* **WHAT YOU ARE ASKED TO DO**
Copy the first line of the material below and every later line through the line containing "relative to the eye", without any other output.

────────

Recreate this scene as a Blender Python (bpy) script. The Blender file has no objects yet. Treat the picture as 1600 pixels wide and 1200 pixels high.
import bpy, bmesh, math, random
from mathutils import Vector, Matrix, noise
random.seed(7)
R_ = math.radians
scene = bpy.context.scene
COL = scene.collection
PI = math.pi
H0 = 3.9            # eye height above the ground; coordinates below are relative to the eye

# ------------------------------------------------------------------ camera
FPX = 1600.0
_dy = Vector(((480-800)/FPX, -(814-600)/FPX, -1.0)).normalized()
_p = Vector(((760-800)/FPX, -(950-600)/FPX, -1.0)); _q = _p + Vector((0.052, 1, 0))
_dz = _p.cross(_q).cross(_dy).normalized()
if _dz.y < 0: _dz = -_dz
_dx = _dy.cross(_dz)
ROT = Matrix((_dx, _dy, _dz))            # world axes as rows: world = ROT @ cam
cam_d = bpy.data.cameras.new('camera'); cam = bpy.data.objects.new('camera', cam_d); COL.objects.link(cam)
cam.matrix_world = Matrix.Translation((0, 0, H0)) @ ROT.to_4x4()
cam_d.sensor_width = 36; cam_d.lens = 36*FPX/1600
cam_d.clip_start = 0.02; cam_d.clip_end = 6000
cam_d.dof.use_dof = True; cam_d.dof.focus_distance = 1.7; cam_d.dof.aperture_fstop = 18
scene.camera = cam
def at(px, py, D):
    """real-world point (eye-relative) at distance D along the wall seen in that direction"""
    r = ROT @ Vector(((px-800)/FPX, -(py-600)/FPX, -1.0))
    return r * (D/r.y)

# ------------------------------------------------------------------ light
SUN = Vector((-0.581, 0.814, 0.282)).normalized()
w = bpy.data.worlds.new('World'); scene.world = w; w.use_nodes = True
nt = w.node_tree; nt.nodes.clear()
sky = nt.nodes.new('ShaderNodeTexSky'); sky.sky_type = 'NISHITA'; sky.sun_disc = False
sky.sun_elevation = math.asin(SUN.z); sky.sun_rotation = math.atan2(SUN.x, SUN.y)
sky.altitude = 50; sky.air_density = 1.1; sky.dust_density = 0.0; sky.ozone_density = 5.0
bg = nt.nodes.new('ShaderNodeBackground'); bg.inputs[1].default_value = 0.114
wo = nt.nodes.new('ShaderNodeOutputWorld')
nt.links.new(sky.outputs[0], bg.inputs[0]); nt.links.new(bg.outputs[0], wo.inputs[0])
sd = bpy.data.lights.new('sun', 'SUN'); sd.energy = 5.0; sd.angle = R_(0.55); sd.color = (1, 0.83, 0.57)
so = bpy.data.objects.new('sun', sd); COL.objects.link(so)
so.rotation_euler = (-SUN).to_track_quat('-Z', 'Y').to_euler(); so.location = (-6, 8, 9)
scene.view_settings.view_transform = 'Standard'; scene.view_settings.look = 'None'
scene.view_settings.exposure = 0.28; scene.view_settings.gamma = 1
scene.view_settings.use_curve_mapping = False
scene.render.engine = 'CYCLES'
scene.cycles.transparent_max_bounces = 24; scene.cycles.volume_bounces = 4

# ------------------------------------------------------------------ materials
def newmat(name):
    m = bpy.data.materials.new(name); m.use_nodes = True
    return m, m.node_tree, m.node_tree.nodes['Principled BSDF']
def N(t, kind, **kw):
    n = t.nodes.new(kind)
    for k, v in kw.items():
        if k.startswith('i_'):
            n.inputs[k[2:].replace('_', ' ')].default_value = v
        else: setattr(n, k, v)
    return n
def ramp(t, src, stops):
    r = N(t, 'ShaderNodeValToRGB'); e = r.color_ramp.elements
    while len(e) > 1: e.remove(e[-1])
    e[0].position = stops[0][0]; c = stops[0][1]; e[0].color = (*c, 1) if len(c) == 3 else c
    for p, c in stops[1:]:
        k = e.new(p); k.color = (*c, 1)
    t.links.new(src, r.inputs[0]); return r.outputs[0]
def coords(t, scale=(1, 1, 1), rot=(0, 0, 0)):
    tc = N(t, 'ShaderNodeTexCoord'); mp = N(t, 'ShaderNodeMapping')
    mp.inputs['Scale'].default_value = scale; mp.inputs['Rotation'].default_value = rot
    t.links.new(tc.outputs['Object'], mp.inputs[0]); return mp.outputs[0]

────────

* **EXERCISE ANSWER**
Recreate this scene as a Blender Python (bpy) script. The Blender file has no objects yet. Treat the picture as 1600 pixels wide and 1200 pixels high.
import bpy, bmesh, math, random
from mathutils import Vector, Matrix, noise
random.seed(7)
R_ = math.radians
scene = bpy.context.scene
COL = scene.collection
PI = math.pi
H0 = 3.9            # eye height above the ground; coordinates below are relative to the eye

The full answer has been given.